Last night’s session was with Alan Chiu, principle with X/Seed Capital Management. It was a super interesting session. For the business I am working on inside of Intuit, I got solid advice for scrappy/crafty ways of finding customers to interview, knowing when to experiment for design vs. price, knowing when to build, etc. More posts coming on those later. One of my big takeaways was that my previous main two questions are now three.

  1. What question are you trying to answer?
  2. What’s the fastest way to answer it?
  3. What’s the cheapest way to get it answered?
I’ll use these questions the rest of my working life.

Testing a low-fidelity prototype hurts, but it’s good!

For the mobile app I am working on with my buddy Nirav, I recently tried out usertesting.com to get feedback on the app design.

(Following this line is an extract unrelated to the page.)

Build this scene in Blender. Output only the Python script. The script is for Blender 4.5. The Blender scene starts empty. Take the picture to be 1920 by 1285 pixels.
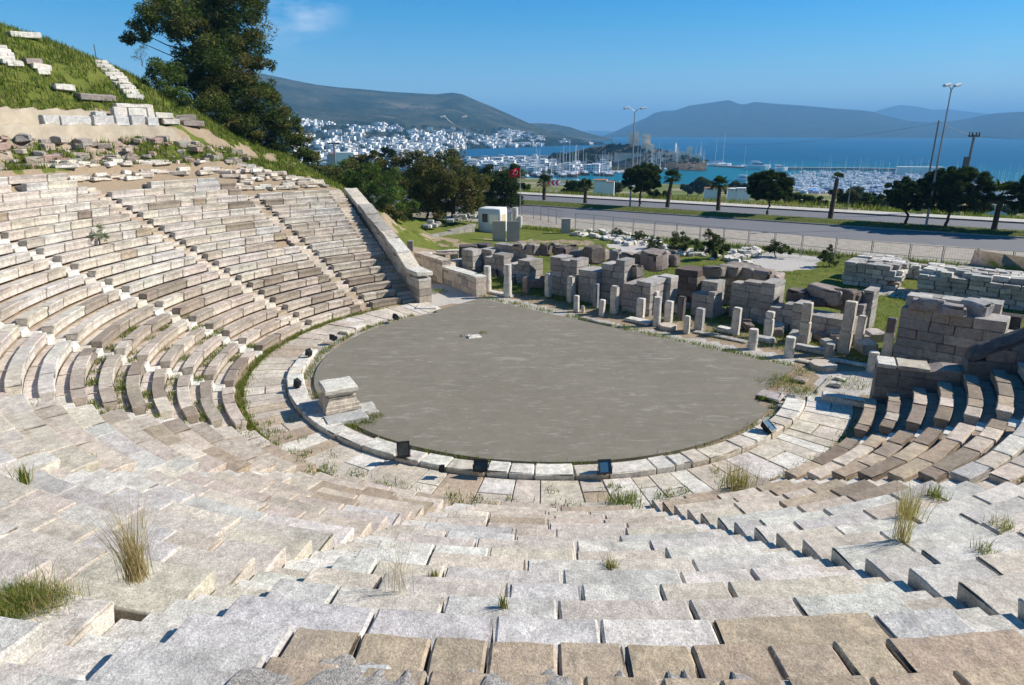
import bpy, math, random
import numpy as np
from mathutils import Vector
SC = bpy.context.scene
COL = SC.collection
PI = math.pi
rad = math.radians

# ---------------------------------------------------------------- camera
PX, PY, FPX, EYE = 960.0, 642.5, 1250.0, 10.0
PITCH = math.atan((PY-247)/FPX)
cam_d = bpy.data.cameras.new('camera')
cam = bpy.data.objects.new('camera', cam_d)
COL.objects.link(cam)
cam.location = (0, 0, EYE)
cam.rotation_euler = (PI/2-PITCH, 0, 0)
cam_d.sensor_width = 36.0
cam_d.lens = 36.0*FPX/1920.0
cam_d.clip_start = 0.1
cam_d.clip_end = 120000.0
SC.camera = cam
SC.render.resolution_x, SC.render.resolution_y = 1024, 685

# ---------------------------------------------------------------- sun and sky
SUN_AZ, SUN_EL = 81.0, 37.0            # azimuth clockwise from +Y (the view direction)
w = bpy.data.worlds.new('World'); SC.world = w; w.use_nodes = True
nt = w.node_tree; nt.nodes.clear()
wo = nt.nodes.new('ShaderNodeOutputWorld'); bg = nt.nodes.new('ShaderNodeBackground')
sky = nt.nodes.new('ShaderNodeTexSky'); sky.sky_type = 'NISHITA'; sky.sun_disc = False
sky.sun_elevation = rad(SUN_EL); sky.sun_rotation = rad(SUN_AZ)
sky.altitude = 60; sky.air_density = 1.0; sky.dust_density = 0.0; sky.ozone_density = 5.0
bg.inputs['Strength'].default_value = 0.086
tc = nt.nodes.new('ShaderNodeTexCoord')
# thin wisps of cloud, fixed to directions in the sky
nz = nt.nodes.new('ShaderNodeTexNoise'); nz.inputs['Scale'].default_value = 9.0; nz.inputs['Detail'].default_value = 9.0
nz.inputs['Roughness'].default_value = 0.62
mpn = nt.nodes.new('ShaderNodeMapping'); mpn.inputs['Scale'].default_value = (1.0, 1.0, 3.2)
nt.links.new(tc.outputs['Generated'], mpn.inputs['Vector']); nt.links.new(mpn.outputs[0], nz.inputs['Vector'])
cr = nt.nodes.new('ShaderNodeValToRGB'); cr.color_ramp.elements[0].position = 0.42; cr.color_ramp.elements[1].position = 0.72
nt.links.new(nz.outputs['Fac'], cr.inputs[0])
def spot(direction, inner, outer, strength):
    d = Vector(direction).normalized()
    vm = nt.nodes.new('ShaderNodeVectorMath'); vm.operation = 'DISTANCE'
    vm.inputs[1].default_value = d
    nt.links.new(tc.outputs['Generated'], vm.inputs[0])
    mr = nt.nodes.new('ShaderNodeMapRange'); mr.interpolation_type = 'SMOOTHSTEP'
    mr.inputs['From Min'].default_value = inner; mr.inputs['From Max'].default_value = outer
    mr.inputs['To Min'].default_value = strength; mr.inputs['To Max'].default_value = 0.0
    nt.links.new(vm.outputs['Value'], mr.inputs['Value'])
    return mr.outputs[0]
def pix_dir(px, py):
    x = (px-PX)/FPX; y = -(py-PY)/FPX
    return (x, math.cos(PITCH)+y*math.sin(PITCH), -math.sin(PITCH)+y*math.cos(PITCH))
s1 = spot(pix_dir(545, -5), 0.01, 0.085, 0.8)
s2 = spot(pix_dir(1840, 158), 0.01, 0.06, 0.22)
ad = nt.nodes.new('ShaderNodeMath'); ad.operation = 'ADD'
nt.links.new(s1, ad.inputs[0]); nt.links.new(s2, ad.inputs[1])
mu = nt.nodes.new('ShaderNodeMath'); mu.operation = 'MULTIPLY'
nt.links.new(ad.outputs[0], mu.inputs[0]); nt.links.new(cr.outputs[0], mu.inputs[1])
mx = nt.nodes.new('ShaderNodeMix'); mx.data_type = 'RGBA'
mx.inputs['B'].default_value = (7.5, 8.0, 9.0, 1)
hs = nt.nodes.new('ShaderNodeHueSaturation'); hs.inputs['Saturation'].default_value = 1.5; hs.inputs['Hue'].default_value = 0.497
nt.links.new(sky.outputs[0], hs.inputs['Color'])
nt.links.new(mu.outputs[0], mx.inputs['Factor']); nt.links.new(hs.outputs[0], mx.inputs['A'])
nt.links.new(mx.outputs['Result'], bg.inputs['Color']); nt.links.new(bg.outputs[0], wo.inputs['Surface'])

sd = bpy.data.lights.new('sun', 'SUN'); sd.energy = 5.0; sd.angle = rad(0.5); sd.color = (1.0, 0.925, 0.81)
sun = bpy.data.objects.new('sun', sd); COL.objects.link(sun)
sv = Vector((math.sin(rad(SUN_AZ))*math.cos(rad(SUN_EL)), math.cos(rad(SUN_AZ))*math.cos(rad(SUN_EL)), math.sin(rad(SUN_EL))))
sun.rotation_euler = sv.to_track_quat('Z', 'Y').to_euler()
sun.location = sv*80
SC.view_settings.view_transform = 'Standard'; SC.view_settings.look = 'None'
SC.view_settings.exposure = 0.62; SC.view_settings.gamma = 1.0
try:
    SC.cycles.volume_bounces = 0
    SC.cycles.max_bounces = 6
    SC.cycles.transparent_max_bounces = 8
except Exception: pass

# ---------------------------------------------------------------- helpers
rng = np.random.default_rng(7)
random.seed(7)
CX, CY = 1.40, 29.0                    # centre of the orchestra
R0, DR, Z0, DZ = 13.15, 0.733, 0.43, 0.348
def G(px, py, z=0.0):
    d = pix_dir(px, py); t = (z-EYE)/d[2]
    return Vector((d[0]*t, d[1]*t, z))
def D(px, py, dist):                   # point on the view ray at a horizontal distance
    d = pix_dir(px, py); t = dist/math.hypot(d[0], d[1])
    return Vector((d[0]*t, d[1]*t, EYE+d[2]*t))
def top_at(P, py):                     # height z above P that is seen at row py
    x = None; y = -(py-PY)/FPX
    # solve (u/f) = y with f=Y cos - z sin, u=Y sin + z cos
    Y = P[1]; c, s = math.cos(PITCH), math.sin(PITCH)
    z = Y*(y*c-s)/(c+y*s)
    return z+EYE
def pol(r, a, z=0.0): return (CX+r*math.sin(rad(a)), CY+r*math.cos(rad(a)), z)
def hash3(i, j, k, s):
    h = (i.astype(np.int64)*374761393 + j.astype(np.int64)*668265263 + k.astype(np.int64)*2147483647 + s*974634777) & 0x7fffffff
    h = ((h ^ (h >> 13))*1274126177) & 0x7fffffff
    h = h ^ (h >> 16)
    return (h & 0xffff)/65535.0
def vnoise(P, freq=1.0, seed=0):
    Q = np.asarray(P, float)*freq+1000.0
    I = np.floor(Q); f = Q-I; f = f*f*(3-2*f); I = I.astype(np.int64)
    o = 0
    for a in (0, 1):
        for b in (0, 1):
            for c in (0, 1):
                wgt = (f[:, 0] if a else 1-f[:, 0])*(f[:, 1] if b else 1-f[:, 1])*(f[:, 2] if c else 1-f[:, 2])
                o = o+wgt*hash3(I[:, 0]+a, I[:, 1]+b, I[:, 2]+c, seed)
    return o
def fbm(P, freq=1.0, seed=0, oct=3):
    o = 0; a = 1.0; t = 0
    for k in range(oct):
        o = o+a*vnoise(P, freq*2**k, seed+k*11); t += a; a *= 0.5
    return o/t

class MB:
    """collects geometry, links it as ONE mesh object"""
    def __init__(s): s.v = []; s.f = []; s.c = []; s.n = 0; s.mi = []
    def add(s, V, F, tint=(1, 1, 1), mi=0):
        V = np.asarray(V, float); k = len(V)
        s.v.append(V)
        t = np.asarray(tint, float)
        if t.ndim == 1: t = np.tile(t, (k, 1))
        s.c.append(t)
        n = s.n
        if isinstance(F, np.ndarray): s.f.append((F+n)); s.mi += [mi]*len(F)
        else:
            s.f.append([tuple(q+n for q in fc) for fc in F]); s.mi += [mi]*len(F)
        s.n += k
        return s
    def quadbox(s, x0, x1, y0, y1, z0, z1, tint=(1, 1, 1), rot=0, o=(0, 0, 0), taper=1.0):
        V = []
        for z, k in ((z0, 1), (z1, taper)):
            mx_, my_ = (x0+x1)/2, (y0+y1)/2
            for x, y in ((x0, y0), (x1, y0), (x1, y1), (x0, y1)):
                x = mx_+(x-mx_)*k; y = my_+(y-my_)*k
                V.append((o[0]+x*math.cos(rot)-y*math.sin(rot), o[1]+x*math.sin(rot)+y*math.cos(rot), o[2]+z))
        return s.add(V, [(3, 2, 1, 0), (4, 5, 6, 7), (0, 1, 5, 4), (1, 2, 6, 5), (2, 3, 7, 6), (3, 0, 4, 7)], tint)
    def tube(s, pts, radii, n=8, tint=(1, 1, 1), caps=True):
        pts = [np.array(p, float) for p in pts]; V = []; F = []
        for i, p in enumerate(pts):
            a = pts[max(i-1, 0)]; b = pts[min(i+1, len(pts)-1)]
            d = b-a; d = d/(np.linalg.norm(d)+1e-9)
            u = np.cross(d, (0, 0, 1.0)) if abs(d[2]) < .95 else np.cross(d, (1.0, 0, 0))
            u = u/np.linalg.norm(u); v = np.cross(d, u)
            r = radii[i] if hasattr(radii, '__len__') else radii
            for k in range(n):
                t = 2*PI*k/n
                V.append(p+r*(math.cos(t)*u+math.sin(t)*v))
        for i in range(len(pts)-1):
            for k in range(n):
                k2 = (k+1) % n
                F.append((i*n+k, i*n+k2, (i+1)*n+k2, (i+1)*n+k))
        if caps:
            F.append(tuple(range(n))[::-1]); F.append(tuple((len(pts)-1)*n+k for k in range(n)))
        return s.add(V, F, tint)
    def build(s, name, mat, parent=None, loc=None, smooth=False):
        V = np.concatenate(s.v); C = np.concatenate(s.c)
        org = np.zeros(3)
        if loc is not None: org = np.array(loc, float)
        base = np.array(parent['_w'], float) if parent is not None and '_w' in parent else np.zeros(3)
        me = bpy.data.meshes.new(name)
        Vl = V-(org if parent is None else base)
        if all(isinstance(f, np.ndarray) and f.shape[1] == s.f[0].shape[1] for f in s.f if True) if all(isinstance(f, np.ndarray) for f in s.f) else False:
            FF = np.concatenate(s.f); k = FF.shape[1]
            me.vertices.add(len(Vl)); me.vertices.foreach_set('co', Vl.astype(np.float32).ravel())
            me.loops.add(FF.size); me.loops.foreach_set('vertex_index', FF.astype(np.int32).ravel())
            me.polygons.add(len(FF))
            me.polygons.foreach_set('loop_start', np.arange(0, FF.size, k, dtype=np.int32))
            me.update(calc_edges=True)
        else:
            fl = []
            for f in s.f: fl += [tuple(int(q) for q in r) for r in f]
            me.from_pydata(Vl.tolist(), [], fl)
        at = me.attributes.new('tint', 'FLOAT_COLOR', 'POINT')
        at.data.foreach_set('color', np.c_[C, np.ones(len(C))].astype(np.float32).ravel())
        mats = mat if isinstance(mat, (list, tuple)) else [mat]
        for m_ in mats: me.materials.append(m_)
        if len(mats) > 1: me.polygons.foreach_set('material_index', np.array(s.mi, dtype=np.int32))
        me.polygons.foreach_set('use_smooth', np.full(len(me.polygons), bool(smooth)))
        me.validate(); me.update()
        o = bpy.data.objects.new(name, me); COL.objects.link(o)
        if parent is not None: o.parent = parent
        elif loc is not None: o.location = loc
        return o
def tag(o, label=None, cat=None, group=None, kind=None):
    if label: o['label'] = label
    if cat: o['category'] = cat
    if group: o['group'] = group
    if kind: o['kind'] = kind
    return o
EMPTIES = []
def thing(name, loc, label, cat, group=None):
    o = bpy.data.objects.new(name, None); COL.objects.link(o)
    o.location = loc; o.empty_display_size = 0.2
    o['_w'] = tuple(float(q) for q in loc); EMPTIES.append(o)
    return tag(o, label, cat, group)
def kids(o): return [c for c in bpy.data.objects if c.parent == o]
def copy_thing(src, ch, loc, rz=0.0, label=None, scale=1.0, group=None):
    r = src.copy(); COL.objects.link(r); r.location = loc; r.rotation_euler = (0, 0, rz); r.scale = (scale,)*3 if not hasattr(scale, '__len__') else scale
    if label: r['label'] = label
    if group: r['group'] = group
    for c in ch:
        d = c.copy(); COL.objects.link(d); d.parent = r
    return r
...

This company takes an URL/app, sends it to a panel of their users, and then provides a video of the tester’s use of the URL/app along with written summary from the user.

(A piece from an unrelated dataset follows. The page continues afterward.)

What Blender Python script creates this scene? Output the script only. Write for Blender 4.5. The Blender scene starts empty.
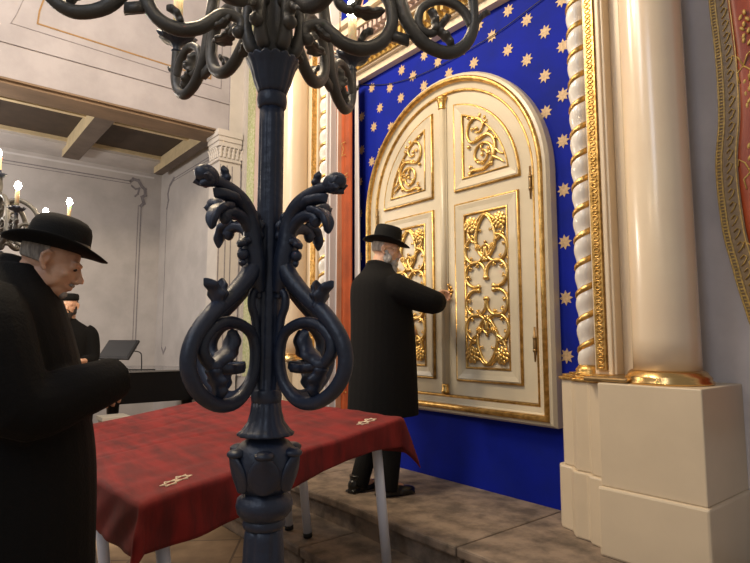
import bpy, bmesh, math, random
from mathutils import Vector, Matrix, noise, Euler
random.seed(7)
C = bpy.context.scene.collection
PI = math.pi
R = math.radians

# ------------------------------------------------------------------ materials
def mat(name, col, rough=.6, metal=0., spec=.5, bump=0., bscale=40., var=0., vscale=6., col2=None, coat=0., sheen=0., stretch=None, detail=5.):
    m = bpy.data.materials.new(name); m.use_nodes = True
    nt = m.node_tree; N = nt.nodes; L = nt.links
    b = N['Principled BSDF']
    b.inputs['Base Color'].default_value = (*col, 1)
    b.inputs['Roughness'].default_value = rough
    b.inputs['Metallic'].default_value = metal
    b.inputs['Specular IOR Level'].default_value = spec
    b.inputs['Coat Weight'].default_value = coat
    b.inputs['Coat Roughness'].default_value = .12
    b.inputs['Sheen Weight'].default_value = sheen
    if sheen: b.inputs['Sheen Tint'].default_value = (*[min(1, c * 3 + .1) for c in col], 1)
    if bump or var:
        tc = N.new('ShaderNodeTexCoord'); mp = N.new('ShaderNodeMapping')
        L.new(tc.outputs['Object'], mp.inputs['Vector'])
        if stretch: mp.inputs['Scale'].default_value = stretch
    if var:
        n = N.new('ShaderNodeTexNoise'); n.inputs['Scale'].default_value = vscale; n.inputs['Detail'].default_value = detail
        n.inputs['Roughness'].default_value = .6
        L.new(mp.outputs[0], n.inputs['Vector'])
        r = N.new('ShaderNodeValToRGB')
        c2 = col2 or tuple(c * (1 - var) for c in col)
        r.color_ramp.elements[0].color = (*c2, 1); r.color_ramp.elements[0].position = .35
        r.color_ramp.elements[1].color = (*col, 1); r.color_ramp.elements[1].position = .62
        L.new(n.outputs['Fac'], r.inputs['Fac']); L.new(r.outputs[0], b.inputs['Base Color'])
    if bump:
        n = N.new('ShaderNodeTexNoise'); n.inputs['Scale'].default_value = bscale; n.inputs['Detail'].default_value = 6
        L.new(mp.outputs[0], n.inputs['Vector'])
        bp = N.new('ShaderNodeBump'); bp.inputs['Strength'].default_value = bump; bp.inputs['Distance'].default_value = .01
        L.new(n.outputs['Fac'], bp.inputs['Height']); L.new(bp.outputs[0], b.inputs['Normal'])
    return m

def emis(name, col, s):
    m = bpy.data.materials.new(name); m.use_nodes = True
    b = m.node_tree.nodes['Principled BSDF']
    b.inputs['Base Color'].default_value = (*col, 1)
    b.inputs['Emission Color'].default_value = (*col, 1); b.inputs['Emission Strength'].default_value = s
    return m

M = {}
M['cream'] = mat('cream_paint', (.66, .55, .40), .38, bump=.06, bscale=12, var=.06, vscale=3)
M['marble'] = mat('cream_polished', (.76, .63, .46), .26, spec=.6, var=.06, vscale=2, col2=(.73, .58, .42), coat=.4)
M['door'] = mat('door_ivory_paint', (.63, .55, .40), .33, bump=.08, bscale=20, var=.08, vscale=4)
M['gold'] = mat('gilding', (.78, .50, .17), .36, .9, bump=.25, bscale=45, var=.25, vscale=25, col2=(.45, .26, .07))
M['goldleaf'] = mat('bright_gold_carving', (.92, .64, .24), .33, .9, bump=.12, bscale=60, var=.2, vscale=30, col2=(.66, .41, .11))
M['olivegold'] = mat('dull_gold_stripe', (.36, .24, .11), .35, .75, var=.3, vscale=20)
M['white'] = mat('white_gloss', (.74, .70, .64), .22, coat=.3, bump=.1, bscale=25)
M['blue'] = mat('ultramarine_paint', (.003, .013, .30), .75, spec=.15, bump=.12, bscale=18, var=.4, vscale=2.6, col2=(.004, .013, .21))
M['star'] = mat('ochre_star', (.58, .40, .22), .55, var=.35, vscale=60)
M['peach'] = mat('peach_paint', (.72, .36, .22), .6)
M['ochre'] = mat('ochre_paint', (.62, .40, .10), .5, var=.4, vscale=60)
M['plaster'] = mat('grey_plaster', (.50, .47, .455), .85, bump=.2, bscale=14, var=.16, vscale=2.2)
M['rightwall'] = mat('lit_grey_plaster', (.68, .63, .62), .75, bump=.2, bscale=14, var=.12, vscale=3)  # same plaster, lightened in colour where too little light reaches the wall
M['lilac'] = mat('lilac_plaster', (.40, .375, .39), .8, bump=.15, bscale=14, var=.16, vscale=2.5)
M['stucco'] = mat('pale_stucco', (.56, .52, .48), .8, bump=.15, bscale=14, var=.12, vscale=2.5)
M['greyline'] = mat('grey_stencil', (.26, .24, .255), .8, var=.3, vscale=30)
M['goldline'] = mat('ochre_stencil', (.33, .19, .07), .7, var=.3, vscale=30)
M['pinkish'] = mat('pinkish_wall', (.50, .38, .33), .8, var=.1)
M['greenish'] = mat('green_stencil', (.33, .38, .17), .8, var=.5, vscale=40, col2=(.55, .52, .36))
M['beam'] = mat('brown_beam', (.21, .14, .085), .7, var=.3, vscale=5, bump=.2, stretch=(1, .3, 1))
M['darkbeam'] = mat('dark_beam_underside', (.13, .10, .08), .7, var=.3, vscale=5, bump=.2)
M['coffer'] = mat('dark_coffer', (.05, .032, .02), .7, var=.3, vscale=5)
M['batten'] = mat('pale_batten', (.58, .47, .29), .6, var=.15, vscale=8)
M['iron'] = mat('dark_cast_iron', (.016, .025, .052), .43, spec=.6, bump=.25, bscale=55, var=.3, vscale=10)
M['irongrey'] = mat('grey_cast_iron', (.072, .069, .064), .45, spec=.5, bump=.25, bscale=55, var=.35, vscale=10)
M['patina'] = mat('green_patina_iron', (.10, .15, .12), .5, var=.4, vscale=20)
M['candle'] = mat('candle_sleeve', (.85, .72, .42), .5)
M['candle'].node_tree.nodes['Principled BSDF'].inputs['Subsurface Weight'].default_value = .3
M['velvet'] = mat('wine_velvet', (.20, .007, .006), .85, bump=.3, bscale=9, var=.35, vscale=3.5, col2=(.085, .003, .003), sheen=.02, stretch=(1, 4, 1))
M['thread'] = mat('embroidery_thread', (.62, .50, .36), .6)
M['redcurtain'] = mat('rust_velvet', (.38, .065, .006), .7, bump=.2, bscale=20, var=.35, vscale=4, sheen=.1)
M['tancurtain'] = mat('tan_velvet', (.34, .14, .07), .7, bump=.2, bscale=20, var=.3, vscale=4, sheen=.3)
M['drape'] = mat('painted_terracotta_drape', (.34, .055, .013), .45, var=.3, vscale=3, bump=.1, bscale=20)
M['drapeborder'] = mat('drape_border', (.27, .18, .085), .5, var=.4, vscale=30, col2=(.20, .13, .07))
M['satin'] = mat('white_satin', (.62, .60, .60), .45, bump=.1)
M['stone'] = mat('worn_sandstone', (.29, .22, .165), .7, bump=.7, bscale=14, var=.5, vscale=7, col2=(.11, .085, .065))
M['whiteleg'] = mat('white_enamel', (.62, .66, .76), .35)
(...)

I have built a working jquery mobile prototype with Nirav that is very rough. Even though it was embarrassing to test something that is so low-fidelity, we thought the feedback would be valuable and decided to see how the process worked with usertesting.com.
The first learning was an “ops” learning to use a super easy URL for the testers.  Right now, we have a long and convoluted URL from Amazon’s ec2 service with characters that require keyboard toggling for mobile phone users. The first three testers had a heck of a time entering in that terrible URL on an iPhone keyboard.  I couldn’t believe that the usertesting folks didn’t get the urls to the user’s mobile devices for them.  When I saw that in the videos, I realized a URL shortener would be a simple mediator. The next test I ran was with a short URL from goo.gl. Users had no problem with that. Why wouldn’t usertesting.com just text or email their user the URL? Anyway…
The next learning, which I have heard from Lean Startup folks before, was that low-fidelity prototypes yield great feedback. I’ve done many usabilities in my 15+ years of working in Silicon Valley, but this prototype is rough with a capital “R”. While there were big problems like decimals to 4 places and only a back button to navigate the app (users got so lost even though there are only 4 screens!), I learned a crucial problem that we need to resolve so a user can grok the real benefit of the app. That was a huge learning that would have taken days longer to get if we had tried to make the prototype better.  It was seriously embarrassing to watch the videos.  It was hard, and I had to stop them and walk away seeing those glaring bugs.
I should call out that there were a number of emotional barriers I had around running a test like this. I thought it wasn’t good enough, and if it wasn’t good enough, then users would hate us. We’d be blacklisted in some way. I thought somehow we’d be tarnished by testing something so unpolished. None of that happened. Now, it seems so odd to have held up experiments like this in the past. The consequences were non-existent. The benefits are moving us forward.